Given task:
Look through the data below. Collect every line where the word "scene" occurs.

########

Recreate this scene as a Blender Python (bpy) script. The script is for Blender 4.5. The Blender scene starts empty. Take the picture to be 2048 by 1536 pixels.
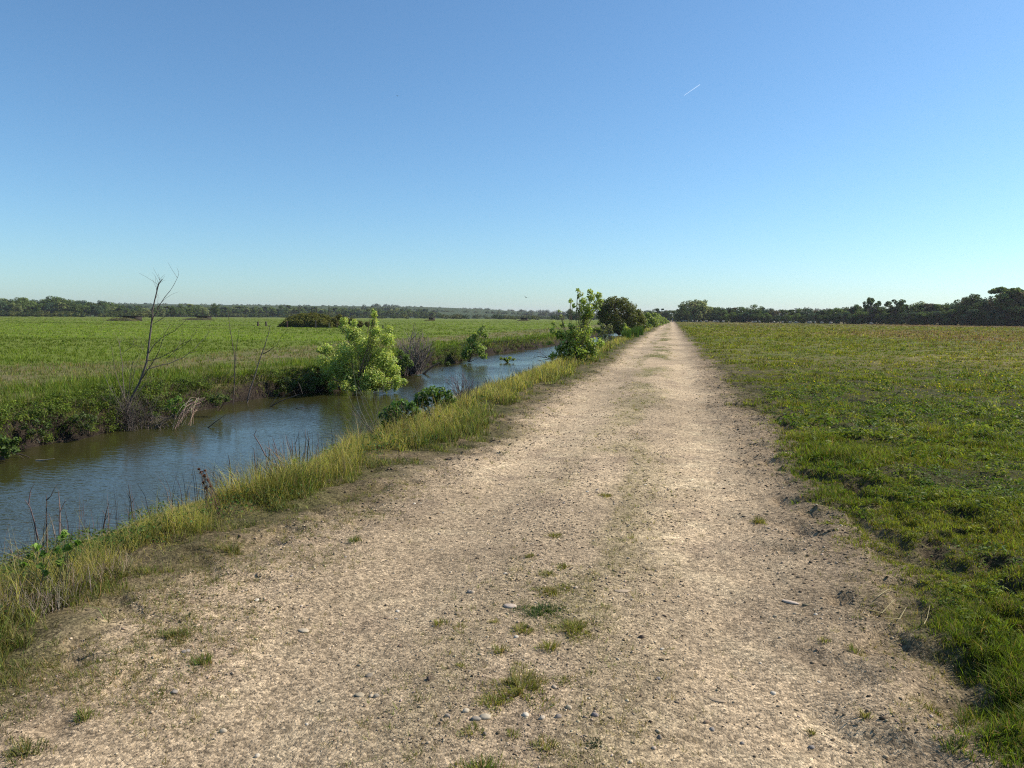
import bpy, math, random
import numpy as np
from mathutils import Vector, Matrix

rnd = random.Random(7)
rng = np.random.default_rng(11)
scn = bpy.context.scene
COL = scn.collection

# ------------------------------------------------------------------ camera
FPX, W0, H0 = 1480.0, 2048, 1536
CAMZ = 1.6
YAW, PITCH, ROLL = math.radians(12.1), math.radians(-5.17), math.radians(0.39)
cam_d = bpy.data.cameras.new("camera")
cam_d.sensor_fit = 'HORIZONTAL'; cam_d.sensor_width = 36.0
cam_d.lens = 36.0 * FPX / W0
cam_d.clip_start = 0.05; cam_d.clip_end = 40000
cam = bpy.data.objects.new("camera", cam_d); COL.objects.link(cam)
ROT = (Matrix.Rotation(YAW, 3, 'Z') @ Matrix.Rotation(math.pi/2 + PITCH, 3, 'X') @ Matrix.Rotation(ROLL, 3, 'Z'))
cam.matrix_world = Matrix.Translation((0, 0, CAMZ)) @ ROT.to_4x4()
scn.camera = cam

def ray(px, py):
    return ROT @ Vector(((px - W0/2)/FPX, (H0/2 - py)/FPX, -1.0))
def ground(px, py, z=0.0):            # where the sight line of a photo pixel meets height z
    d = ray(px, py); t = (z - CAMZ)/d.z
    return Vector((0, 0, CAMZ)) + d*t
def at(px, py, Y):                    # the same at a distance Y along the track
    d = ray(px, py); t = Y/d.y
    return Vector((0, 0, CAMZ)) + d*t

# ------------------------------------------------------------------ light
SUN_AZ, SUN_EL = math.radians(62), math.radians(40)     # clockwise from +Y
world = bpy.data.worlds.new("World"); scn.world = world; world.use_nodes = True
nt = world.node_tree; nt.nodes.clear()
wo = nt.nodes.new('ShaderNodeOutputWorld'); bg = nt.nodes.new('ShaderNodeBackground')
sky = nt.nodes.new('ShaderNodeTexSky'); sky.sky_type = 'NISHITA'; sky.sun_disc = False
sky.sun_elevation = SUN_EL; sky.sun_rotation = SUN_AZ
sky.air_density = 1.0; sky.dust_density = 0.45; sky.ozone_density = 6.0; sky.altitude = 0
bg.inputs[1].default_value = 0.10
tint = nt.nodes.new('ShaderNodeVectorMath'); tint.operation = 'MULTIPLY'; tint.inputs[1].default_value = (.94, 1.13, 1.14)
nt.links.new(sky.outputs[0], tint.inputs[0]); nt.links.new(tint.outputs[0], bg.inputs[0]); nt.links.new(bg.outputs[0], wo.inputs[0])
sd = bpy.data.lights.new("sun", 'SUN'); sd.energy = 5.0; sd.angle = math.radians(0.53); sd.color = (1.0, 0.94, 0.85)
sun = bpy.data.objects.new("sun", sd); COL.objects.link(sun)
S = Vector((math.sin(SUN_AZ)*math.cos(SUN_EL), math.cos(SUN_AZ)*math.cos(SUN_EL), math.sin(SUN_EL)))
sun.rotation_euler = S.to_track_quat('Z', 'Y').to_euler(); sun.location = S*50
scn.view_settings.view_transform = 'Standard'; scn.view_settings.look = 'None'
scn.view_settings.exposure = 0.42; scn.view_settings.gamma = 1.0
cy = scn.cycles
cy.use_adaptive_sampling = True; cy.adaptive_threshold = 0.005; cy.adaptive_min_samples = 32; cy.pixel_filter_type = 'BLACKMAN_HARRIS'; cy.filter_width = 1.15
cy.max_bounces = 5; cy.diffuse_bounces = 2; cy.glossy_bounces = 2; cy.transmission_bounces = 3
cy.transparent_max_bounces = 4; cy.volume_bounces = 0; cy.caustics_reflective = False; cy.caustics_refractive = False
cy.use_denoising = False; cy.denoiser = 'OPENIMAGEDENOISE'; cy.denoising_input_passes = 'RGB_ALBEDO_NORMAL'; cy.denoising_prefilter = 'ACCURATE'
cy.time_limit = 1000
scn.render.use_persistent_data = False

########

Output of the task:
Recreate this scene as a Blender Python (bpy) script. The script is for Blender 4.5. The Blender scene starts empty. Take the picture to be 2048 by 1536 pixels.
scn = bpy.context.scene